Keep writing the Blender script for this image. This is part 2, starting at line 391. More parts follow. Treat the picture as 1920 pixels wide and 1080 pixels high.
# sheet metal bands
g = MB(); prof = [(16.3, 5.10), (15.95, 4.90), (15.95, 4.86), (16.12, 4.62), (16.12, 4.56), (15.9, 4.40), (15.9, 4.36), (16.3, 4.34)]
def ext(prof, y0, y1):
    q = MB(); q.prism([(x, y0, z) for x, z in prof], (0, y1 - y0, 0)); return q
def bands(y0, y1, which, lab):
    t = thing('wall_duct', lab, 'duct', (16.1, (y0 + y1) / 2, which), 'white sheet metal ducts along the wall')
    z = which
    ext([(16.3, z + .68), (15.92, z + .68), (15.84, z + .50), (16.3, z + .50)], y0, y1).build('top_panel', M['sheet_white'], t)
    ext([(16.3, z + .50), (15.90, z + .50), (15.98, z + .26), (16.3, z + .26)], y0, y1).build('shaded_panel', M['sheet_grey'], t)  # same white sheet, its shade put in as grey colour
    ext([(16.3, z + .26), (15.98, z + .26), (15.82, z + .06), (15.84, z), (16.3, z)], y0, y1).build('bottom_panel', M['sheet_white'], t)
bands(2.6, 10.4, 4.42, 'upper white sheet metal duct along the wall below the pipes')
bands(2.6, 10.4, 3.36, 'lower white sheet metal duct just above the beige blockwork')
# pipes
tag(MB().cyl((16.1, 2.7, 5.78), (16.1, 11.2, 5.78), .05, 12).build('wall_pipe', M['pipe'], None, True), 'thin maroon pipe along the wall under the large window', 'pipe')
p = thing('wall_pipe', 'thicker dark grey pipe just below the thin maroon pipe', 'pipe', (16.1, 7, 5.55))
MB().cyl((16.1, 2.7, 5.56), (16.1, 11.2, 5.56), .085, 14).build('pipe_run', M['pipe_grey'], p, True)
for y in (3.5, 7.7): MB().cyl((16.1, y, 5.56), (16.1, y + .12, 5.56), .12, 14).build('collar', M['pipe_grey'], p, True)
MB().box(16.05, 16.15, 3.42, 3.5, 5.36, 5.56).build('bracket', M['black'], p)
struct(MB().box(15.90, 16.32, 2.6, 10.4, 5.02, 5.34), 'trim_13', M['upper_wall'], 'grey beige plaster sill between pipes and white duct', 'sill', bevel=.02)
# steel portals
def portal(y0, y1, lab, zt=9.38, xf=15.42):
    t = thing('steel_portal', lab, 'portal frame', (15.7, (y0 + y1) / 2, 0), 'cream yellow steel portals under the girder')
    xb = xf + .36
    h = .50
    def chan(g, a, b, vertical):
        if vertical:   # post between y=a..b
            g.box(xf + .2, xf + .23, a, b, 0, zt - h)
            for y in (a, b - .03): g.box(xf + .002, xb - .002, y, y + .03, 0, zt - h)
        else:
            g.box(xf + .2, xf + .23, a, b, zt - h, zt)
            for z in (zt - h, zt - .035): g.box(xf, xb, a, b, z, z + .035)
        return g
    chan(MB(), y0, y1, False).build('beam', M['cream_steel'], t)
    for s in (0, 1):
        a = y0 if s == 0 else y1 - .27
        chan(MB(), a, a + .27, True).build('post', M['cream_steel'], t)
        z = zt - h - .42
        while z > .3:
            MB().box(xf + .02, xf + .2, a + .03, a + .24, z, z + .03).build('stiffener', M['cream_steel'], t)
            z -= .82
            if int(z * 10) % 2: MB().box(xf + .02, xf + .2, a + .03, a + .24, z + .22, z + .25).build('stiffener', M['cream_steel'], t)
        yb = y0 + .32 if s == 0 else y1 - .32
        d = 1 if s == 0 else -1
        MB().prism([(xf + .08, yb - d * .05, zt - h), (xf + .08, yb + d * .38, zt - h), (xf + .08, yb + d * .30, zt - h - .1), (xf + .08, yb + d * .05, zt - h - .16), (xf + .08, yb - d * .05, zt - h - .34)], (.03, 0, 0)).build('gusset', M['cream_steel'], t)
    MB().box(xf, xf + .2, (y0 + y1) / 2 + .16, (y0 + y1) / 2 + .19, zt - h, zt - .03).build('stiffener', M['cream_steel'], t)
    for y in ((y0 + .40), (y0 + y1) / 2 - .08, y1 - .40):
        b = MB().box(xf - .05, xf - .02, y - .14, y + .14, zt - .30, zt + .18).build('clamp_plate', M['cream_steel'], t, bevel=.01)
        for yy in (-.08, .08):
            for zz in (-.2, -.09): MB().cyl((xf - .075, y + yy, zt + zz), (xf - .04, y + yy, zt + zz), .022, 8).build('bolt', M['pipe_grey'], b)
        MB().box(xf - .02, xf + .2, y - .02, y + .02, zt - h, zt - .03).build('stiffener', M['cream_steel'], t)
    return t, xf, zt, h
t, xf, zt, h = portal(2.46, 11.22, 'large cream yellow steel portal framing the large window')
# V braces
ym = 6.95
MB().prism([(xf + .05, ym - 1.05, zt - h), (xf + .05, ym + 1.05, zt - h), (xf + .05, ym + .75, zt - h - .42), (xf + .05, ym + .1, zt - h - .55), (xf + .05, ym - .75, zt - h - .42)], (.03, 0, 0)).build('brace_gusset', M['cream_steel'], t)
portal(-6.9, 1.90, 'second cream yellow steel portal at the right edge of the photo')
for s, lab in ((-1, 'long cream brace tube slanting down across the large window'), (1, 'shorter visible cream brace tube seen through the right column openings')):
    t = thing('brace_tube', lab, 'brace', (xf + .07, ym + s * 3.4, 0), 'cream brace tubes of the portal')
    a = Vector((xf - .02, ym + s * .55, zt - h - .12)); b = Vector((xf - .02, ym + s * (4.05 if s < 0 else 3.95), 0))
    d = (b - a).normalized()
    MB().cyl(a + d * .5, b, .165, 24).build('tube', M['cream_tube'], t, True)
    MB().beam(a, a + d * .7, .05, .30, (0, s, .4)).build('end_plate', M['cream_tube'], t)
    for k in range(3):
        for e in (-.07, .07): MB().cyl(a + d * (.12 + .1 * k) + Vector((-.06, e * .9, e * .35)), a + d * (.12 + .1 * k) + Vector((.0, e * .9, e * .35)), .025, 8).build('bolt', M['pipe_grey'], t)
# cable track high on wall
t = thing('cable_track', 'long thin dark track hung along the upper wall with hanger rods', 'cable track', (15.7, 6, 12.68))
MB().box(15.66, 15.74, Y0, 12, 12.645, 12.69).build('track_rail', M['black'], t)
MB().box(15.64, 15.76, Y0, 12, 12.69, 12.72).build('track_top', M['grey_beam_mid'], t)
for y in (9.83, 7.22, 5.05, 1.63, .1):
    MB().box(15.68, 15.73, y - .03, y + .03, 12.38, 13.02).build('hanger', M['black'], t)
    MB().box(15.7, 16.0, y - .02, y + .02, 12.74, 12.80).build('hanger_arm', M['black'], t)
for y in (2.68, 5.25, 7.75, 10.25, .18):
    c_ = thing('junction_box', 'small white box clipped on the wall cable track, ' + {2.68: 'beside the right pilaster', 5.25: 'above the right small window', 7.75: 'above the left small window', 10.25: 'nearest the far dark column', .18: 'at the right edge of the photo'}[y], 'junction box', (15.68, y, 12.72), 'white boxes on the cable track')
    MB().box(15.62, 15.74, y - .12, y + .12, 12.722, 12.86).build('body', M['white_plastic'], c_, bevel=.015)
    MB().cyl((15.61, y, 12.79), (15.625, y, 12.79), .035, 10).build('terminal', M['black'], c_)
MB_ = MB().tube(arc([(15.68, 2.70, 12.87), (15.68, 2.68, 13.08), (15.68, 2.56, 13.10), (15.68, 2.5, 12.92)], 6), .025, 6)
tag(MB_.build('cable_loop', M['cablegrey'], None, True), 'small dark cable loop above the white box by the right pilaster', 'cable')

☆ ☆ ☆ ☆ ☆

### What is asked
All of the lines above need to be given again exactly.

### Complete output
Keep writing the Blender script for this image. This is part 2, starting at line 391. More parts follow. Treat the picture as 1920 pixels wide and 1080 pixels high.
# sheet metal bands
g = MB(); prof = [(16.3, 5.10), (15.95, 4.90), (15.95, 4.86), (16.12, 4.62), (16.12, 4.56), (15.9, 4.40), (15.9, 4.36), (16.3, 4.34)]
def ext(prof, y0, y1):
    q = MB(); q.prism([(x, y0, z) for x, z in prof], (0, y1 - y0, 0)); return q
def bands(y0, y1, which, lab):
    t = thing('wall_duct', lab, 'duct', (16.1, (y0 + y1) / 2, which), 'white sheet metal ducts along the wall')
    z = which
    ext([(16.3, z + .68), (15.92, z + .68), (15.84, z + .50), (16.3, z + .50)], y0, y1).build('top_panel', M['sheet_white'], t)
    ext([(16.3, z + .50), (15.90, z + .50), (15.98, z + .26), (16.3, z + .26)], y0, y1).build('shaded_panel', M['sheet_grey'], t)  # same white sheet, its shade put in as grey colour
    ext([(16.3, z + .26), (15.98, z + .26), (15.82, z + .06), (15.84, z), (16.3, z)], y0, y1).build('bottom_panel', M['sheet_white'], t)
bands(2.6, 10.4, 4.42, 'upper white sheet metal duct along the wall below the pipes')
bands(2.6, 10.4, 3.36, 'lower white sheet metal duct just above the beige blockwork')
# pipes
tag(MB().cyl((16.1, 2.7, 5.78), (16.1, 11.2, 5.78), .05, 12).build('wall_pipe', M['pipe'], None, True), 'thin maroon pipe along the wall under the large window', 'pipe')
p = thing('wall_pipe', 'thicker dark grey pipe just below the thin maroon pipe', 'pipe', (16.1, 7, 5.55))
MB().cyl((16.1, 2.7, 5.56), (16.1, 11.2, 5.56), .085, 14).build('pipe_run', M['pipe_grey'], p, True)
for y in (3.5, 7.7): MB().cyl((16.1, y, 5.56), (16.1, y + .12, 5.56), .12, 14).build('collar', M['pipe_grey'], p, True)
MB().box(16.05, 16.15, 3.42, 3.5, 5.36, 5.56).build('bracket', M['black'], p)
struct(MB().box(15.90, 16.32, 2.6, 10.4, 5.02, 5.34), 'trim_13', M['upper_wall'], 'grey beige plaster sill between pipes and white duct', 'sill', bevel=.02)
# steel portals
def portal(y0, y1, lab, zt=9.38, xf=15.42):
    t = thing('steel_portal', lab, 'portal frame', (15.7, (y0 + y1) / 2, 0), 'cream yellow steel portals under the girder')
    xb = xf + .36
    h = .50
    def chan(g, a, b, vertical):
        if vertical:   # post between y=a..b
            g.box(xf + .2, xf + .23, a, b, 0, zt - h)
            for y in (a, b - .03): g.box(xf + .002, xb - .002, y, y + .03, 0, zt - h)
        else:
            g.box(xf + .2, xf + .23, a, b, zt - h, zt)
            for z in (zt - h, zt - .035): g.box(xf, xb, a, b, z, z + .035)
        return g
    chan(MB(), y0, y1, False).build('beam', M['cream_steel'], t)
    for s in (0, 1):
        a = y0 if s == 0 else y1 - .27
        chan(MB(), a, a + .27, True).build('post', M['cream_steel'], t)
        z = zt - h - .42
        while z > .3:
            MB().box(xf + .02, xf + .2, a + .03, a + .24, z, z + .03).build('stiffener', M['cream_steel'], t)
            z -= .82
            if int(z * 10) % 2: MB().box(xf + .02, xf + .2, a + .03, a + .24, z + .22, z + .25).build('stiffener', M['cream_steel'], t)
        yb = y0 + .32 if s == 0 else y1 - .32
        d = 1 if s == 0 else -1
        MB().prism([(xf + .08, yb - d * .05, zt - h), (xf + .08, yb + d * .38, zt - h), (xf + .08, yb + d * .30, zt - h - .1), (xf + .08, yb + d * .05, zt - h - .16), (xf + .08, yb - d * .05, zt - h - .34)], (.03, 0, 0)).build('gusset', M['cream_steel'], t)
    MB().box(xf, xf + .2, (y0 + y1) / 2 + .16, (y0 + y1) / 2 + .19, zt - h, zt - .03).build('stiffener', M['cream_steel'], t)
    for y in ((y0 + .40), (y0 + y1) / 2 - .08, y1 - .40):
        b = MB().box(xf - .05, xf - .02, y - .14, y + .14, zt - .30, zt + .18).build('clamp_plate', M['cream_steel'], t, bevel=.01)
        for yy in (-.08, .08):
            for zz in (-.2, -.09): MB().cyl((xf - .075, y + yy, zt + zz), (xf - .04, y + yy, zt + zz), .022, 8).build('bolt', M['pipe_grey'], b)
        MB().box(xf - .02, xf + .2, y - .02, y + .02, zt - h, zt - .03).build('stiffener', M['cream_steel'], t)
    return t, xf, zt, h
t, xf, zt, h = portal(2.46, 11.22, 'large cream yellow steel portal framing the large window')
# V braces
ym = 6.95
MB().prism([(xf + .05, ym - 1.05, zt - h), (xf + .05, ym + 1.05, zt - h), (xf + .05, ym + .75, zt - h - .42), (xf + .05, ym + .1, zt - h - .55), (xf + .05, ym - .75, zt - h - .42)], (.03, 0, 0)).build('brace_gusset', M['cream_steel'], t)
portal(-6.9, 1.90, 'second cream yellow steel portal at the right edge of the photo')
for s, lab in ((-1, 'long cream brace tube slanting down across the large window'), (1, 'shorter visible cream brace tube seen through the right column openings')):
    t = thing('brace_tube', lab, 'brace', (xf + .07, ym + s * 3.4, 0), 'cream brace tubes of the portal')
    a = Vector((xf - .02, ym + s * .55, zt - h - .12)); b = Vector((xf - .02, ym + s * (4.05 if s < 0 else 3.95), 0))
    d = (b - a).normalized()
    MB().cyl(a + d * .5, b, .165, 24).build('tube', M['cream_tube'], t, True)
    MB().beam(a, a + d * .7, .05, .30, (0, s, .4)).build('end_plate', M['cream_tube'], t)
    for k in range(3):
        for e in (-.07, .07): MB().cyl(a + d * (.12 + .1 * k) + Vector((-.06, e * .9, e * .35)), a + d * (.12 + .1 * k) + Vector((.0, e * .9, e * .35)), .025, 8).build('bolt', M['pipe_grey'], t)
# cable track high on wall
t = thing('cable_track', 'long thin dark track hung along the upper wall with hanger rods', 'cable track', (15.7, 6, 12.68))
MB().box(15.66, 15.74, Y0, 12, 12.645, 12.69).build('track_rail', M['black'], t)
MB().box(15.64, 15.76, Y0, 12, 12.69, 12.72).build('track_top', M['grey_beam_mid'], t)
for y in (9.83, 7.22, 5.05, 1.63, .1):
    MB().box(15.68, 15.73, y - .03, y + .03, 12.38, 13.02).build('hanger', M['black'], t)
    MB().box(15.7, 16.0, y - .02, y + .02, 12.74, 12.80).build('hanger_arm', M['black'], t)
for y in (2.68, 5.25, 7.75, 10.25, .18):
    c_ = thing('junction_box', 'small white box clipped on the wall cable track, ' + {2.68: 'beside the right pilaster', 5.25: 'above the right small window', 7.75: 'above the left small window', 10.25: 'nearest the far dark column', .18: 'at the right edge of the photo'}[y], 'junction box', (15.68, y, 12.72), 'white boxes on the cable track')
    MB().box(15.62, 15.74, y - .12, y + .12, 12.722, 12.86).build('body', M['white_plastic'], c_, bevel=.015)
    MB().cyl((15.61, y, 12.79), (15.625, y, 12.79), .035, 10).build('terminal', M['black'], c_)
MB_ = MB().tube(arc([(15.68, 2.70, 12.87), (15.68, 2.68, 13.08), (15.68, 2.56, 13.10), (15.68, 2.5, 12.92)], 6), .025, 6)
tag(MB_.build('cable_loop', M['cablegrey'], None, True), 'small dark cable loop above the white box by the right pilaster', 'cable')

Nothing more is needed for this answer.